**** Dataset entries

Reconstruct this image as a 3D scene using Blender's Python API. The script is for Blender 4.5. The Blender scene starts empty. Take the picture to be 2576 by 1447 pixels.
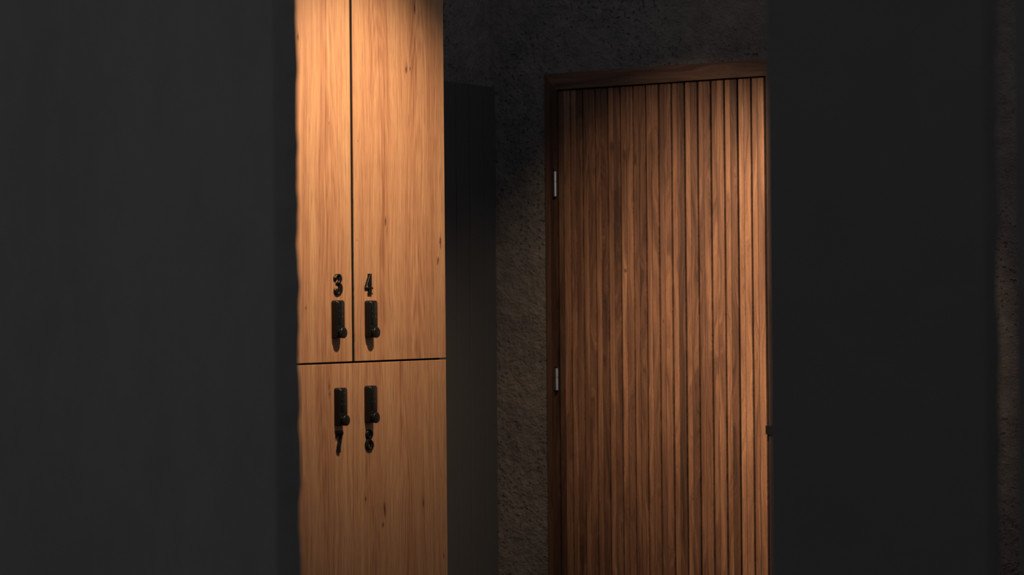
import bpy, bmesh, math, random
from mathutils import Vector, Matrix, noise as mnoise

sc = bpy.context.scene
COL = sc.collection

# ------------------------------------------------------------ camera
H = 1.36
TH = math.radians(33.4)
PITCH = math.atan(47.0 / 6082.0)
ROLL = 0.0085
fwd = Vector((-math.sin(TH), math.cos(TH), 0))
rt = Vector((math.cos(TH), math.sin(TH), 0))
up = Vector((0, 0, 1))
F = fwd * math.cos(PITCH) + up * math.sin(PITCH)
U = up * math.cos(PITCH) - fwd * math.sin(PITCH)
cam_r = rt * math.cos(ROLL) - U * math.sin(ROLL)
cam_u = rt * math.sin(ROLL) + U * math.cos(ROLL)
cam = bpy.data.cameras.new('camera')
cam.sensor_width = 36
cam.lens = 85.0
cam.clip_end = 60
cam.dof.use_dof = True
cam.dof.focus_distance = 6.9
cam.dof.aperture_fstop = 2.6
co = bpy.data.objects.new('camera', cam)
m = Matrix.Identity(4)
for i in range(3):
    m[i][0], m[i][1], m[i][2] = cam_r[i], cam_u[i], -F[i]
m[2][3] = H
co.matrix_world = m
COL.objects.link(co)
sc.camera = co

# ------------------------------------------------------------ world, exposure
sc.view_settings.view_transform = 'Standard'
sc.view_settings.look = 'None'
sc.view_settings.exposure = 0.0
sc.view_settings.gamma = 1.0
sc.view_settings.use_curve_mapping = False
w = bpy.data.worlds.new('dim_hallway')
sc.world = w
w.use_nodes = True
w.node_tree.nodes['Background'].inputs[0].default_value = (0.92, 0.95, 1.02, 1)
w.node_tree.nodes['Background'].inputs[1].default_value = 0.26

# ------------------------------------------------------------ lamps (two changing room downlights and an added door spill)
CEIL = 2.62
WARM = (1.0, 0.725, 0.47)
LAMPS = [  # position, aim, watts, half angle of the beam (rad), lamp radius
    ((-3.02, 5.02, 2.45), (-3.931, 5.19, 1.71), 180.0, 0.575, 0.026),
    ((-3.10, 4.80, 2.55), (-3.36, 6.60, 1.30), 385.0, 0.355, 0.018),
    ((-3.50, 5.72, 2.50), (-3.70, 6.60, 1.16), 72.0, 0.61, 0.018),  # added spill, spreads weak light over the door and the plaster beside it
]
for p, aim, watts, half, rad in LAMPS:
    l = bpy.data.lights.new('downlight_and_spill', 'SPOT')
    l.energy = watts
    l.color = WARM
    l.spot_size = 2 * half
    l.spot_blend = 1.0
    l.shadow_soft_size = rad
    o = bpy.data.objects.new('downlight_and_spill', l)
    o.location = p
    o.rotation_euler = (Vector(aim) - Vector(p)).to_track_quat('-Z', 'Y').to_euler()
    COL.objects.link(o)

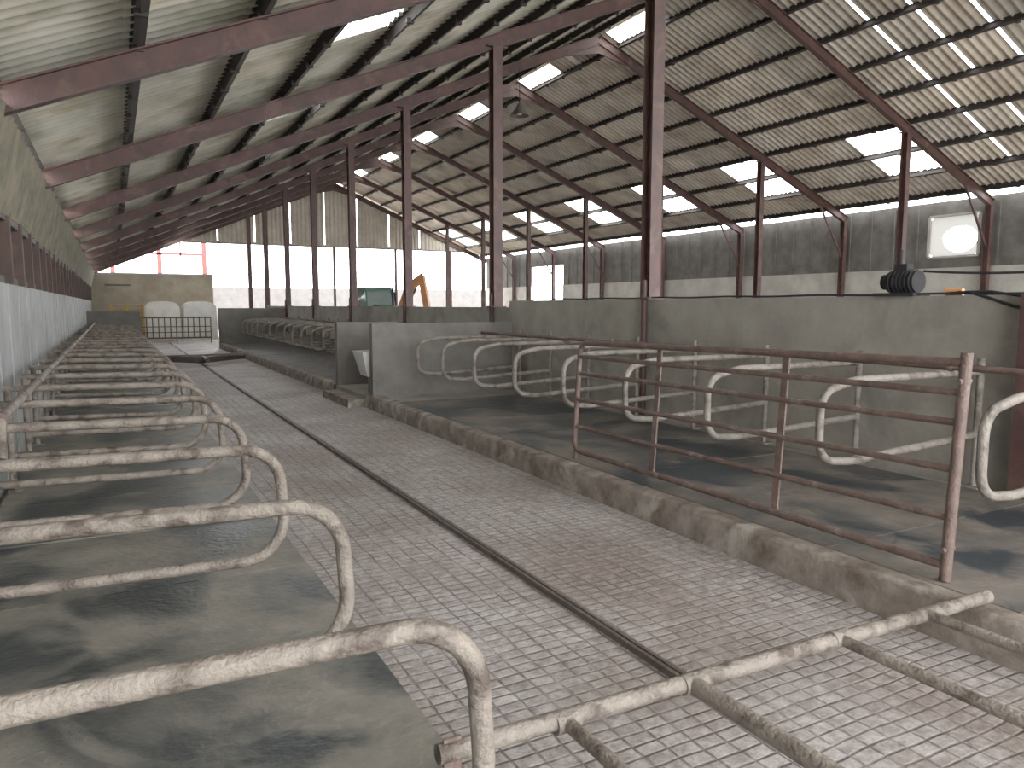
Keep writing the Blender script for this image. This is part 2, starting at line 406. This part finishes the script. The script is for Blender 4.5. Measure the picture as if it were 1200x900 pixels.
for yf in FR[1:-1]:
    z0 = WTOP if yf < 12 else 1.66
    if yf > 36: z0 = 0.02
    yc = yf if yf > 8 else yf+0.12
    if yf == 3.25: yc = 2.9
    b = column(XW+0.06, yc, z0)
    if 4 < yf < 37: b.tube([(XW-0.05, yc-.02, 0.22), (XW-0.05, yc-.02, z0+.25)], 0.04, 'steel')
    b.obj('steel_column')
    column(17.4+max(0, .65-.025*(yf-12)), yf, 0.02, 0.18, 0.16).obj('steel_column')
b = MB(); b.box(6.09, 6.24, 3.10, 3.26, 0.222, 1.80, 'steel'); b.box(6.07, 6.24, 3.06, 3.30, 0.222, .24, 'steel'); b.obj('steel_post')
for yf in FR[2:-1]:
    b = MB(); b.ibeam((XR-.12, yf, 0.02), (XR-.12, yf, zr(XR-.1)-.1), 0.18, 0.14, 'steel', up=(0, 1, 0))
    b.beam((XR-.15, yf, 3.3), (XR-1.3, yf, zr(XR-1.3)-.12), 0.05, 0.06, 'steel')
    b.obj('steel_column')
# purlins
PL = [11.52-1.12*k for k in range(12)]; PR = [12.5+1.12*k for k in range(9)]
b = MB()
sl = math.atan(0.42)
for x in PL+PR:
    s = 1 if x < XRID else -1
    c = Vector((x, 0, zr(x)+0.12/math.cos(sl)+0.075))
    b.ibeam((c.x, Y0, c.z), (c.x, Y1, c.z), 0.15, 0.07, 'purlin', up=(-s*math.sin(sl), 0, math.cos(sl)), t=0.014)
    yy = Y0+.5
    while yy < Y1:
        b.box(x-.05, x+.05, yy-.03, yy+.03, c.z-.1, c.z-.04, 'purlin'); yy += 0.95
b.obj('roof_purlins')
# roof sheets
b = MB()
def zs(x): return zr(x)+0.29
xs = [XRID]+PL
xsR = [XRID]+PR
PER = 0.198
def sheet(bd, xa, xb, ya, yb, k, tint, lift):
    n = max(2, int(round((yb-ya)/0.0248))); vs = []; fs = []
    s = 1 if xb > xa else -1
    for i in range(n+1):
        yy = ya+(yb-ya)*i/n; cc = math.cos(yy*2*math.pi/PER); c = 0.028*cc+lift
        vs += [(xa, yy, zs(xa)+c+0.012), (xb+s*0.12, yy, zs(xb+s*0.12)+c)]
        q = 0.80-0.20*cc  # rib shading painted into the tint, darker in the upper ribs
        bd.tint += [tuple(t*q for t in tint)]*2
        if i: o = (i-1)*2; fs.append((o, o+2, o+3, o+1) if s > 0 else (o, o+1, o+3, o+2))
    bd.add(vs, fs, k, True)
CW = 0.99; C0 = -4.415
ncol = int((Y1+.6-C0)/CW)+1
def is_sky(side, k, j):
    if side == 'R' and k in (6, 7) and j >= 18 and (j-18) % 5 == 0: return True
    if side == 'R' and k == 0 and j >= 17 and j % 5 in (0, 1): return True
    if side == 'L' and k == 8 and j % 5 == 4 and j >= 14: return True
    return False
EX = 0.32
for j in range(1, ncol):
    for side, X in (('L', xs), ('R', xsR)):
        for k in range(len(X)-1):
            ya = C0+CW*j; yb = ya+CW+.01
            t = random.uniform(0.82, 1.08); w = random.uniform(-0.03, 0.03)
            tint = (t+w, t, t-w)
            if is_sky(side, k, j):
                e = EX if k in (6, 7) else 0
                sheet(b, X[k], X[k+1], ya-e, yb+e, 'skyl', (1, 1, 1), 0); continue
            ye = yb
            if side == 'R' and j in (12, 13, 14, 15) and 1 <= k <= 8 and random.random() < 0.8: ye = yb-0.09
            if random.random() < 0.01: ye = yb-0.04
            if side == 'R' and k in (6, 7):
                if is_sky(side, k, j+1): ye = yb-EX
                if is_sky(side, k, j-1): ya += EX
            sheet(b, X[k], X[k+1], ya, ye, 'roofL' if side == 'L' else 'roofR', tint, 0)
b.add([(XRID-.25, Y0, zs(XRID-.25)+.05), (XRID, Y0, zs(XRID)+.06), (XRID+.25, Y0, zs(XRID+.25)+.05),
       (XRID-.25, Y1+.5, zs(XRID-.25)+.05), (XRID, Y1+.5, zs(XRID)+.06), (XRID+.25, Y1+.5, zs(XRID+.25)+.05)], [(0, 1, 4, 3), (1, 2, 5, 4)], 'roofR')
b.tint += [(1, 1, 1)]*6
b.obj('ceiling', tint=True)

# ------------------------------------------------------------------ cubicle dividers
b = MB()
pts = fillet([(-0.90, 0, 0.97), (0.72, 0, 0.935), (0.76, 0, 0.33), (-0.86, 0, 0.37)], [0.20, 0.22], 10)
b.tube(pts, 0.030, 'galv', 14)
b.tube([(-0.86, 0, 0.058), (-0.86, 0, 0.99)], 0.030, 'galv', 12)
b.box(-0.90, -0.79, -0.07, 0.07, 0.058, 0.07, 'galv')
meL = b.mesh('cubicle_divider')
y = 1.60
ys = []
while y < 32.4: ys.append(y); y += 1.252
for y in ys: inst('cubicle_divider', meL, (random.uniform(0, .03), y, 0), random.uniform(-.02, .02))
b = MB()
b.tube(fillet([(-0.62, 5.2, 0.80), (-0.62, 5.35, 1.025), (-0.62, 32.9, 1.025)], 0.08), 0.030, 'galv', 10)
for y in ys[3:]:
    b.tube([(-0.62, y-.03, 1.025), (-0.62, y+.03, 1.025)], 0.038, 'rust', 10)
b.obj('neck_rail')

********

Restate word for word every line from the top of the entries above to the line with "COL = sc.collection", inclusive, and skip any pictures.

§ **Completed exercise**
Reconstruct this image as a 3D scene using Blender's Python API. The script is for Blender 4.5. The Blender scene starts empty. Take the picture to be 2576 by 1447 pixels.
import bpy, bmesh, math, random
from mathutils import Vector, Matrix, noise as mnoise

sc = bpy.context.scene
COL = sc.collection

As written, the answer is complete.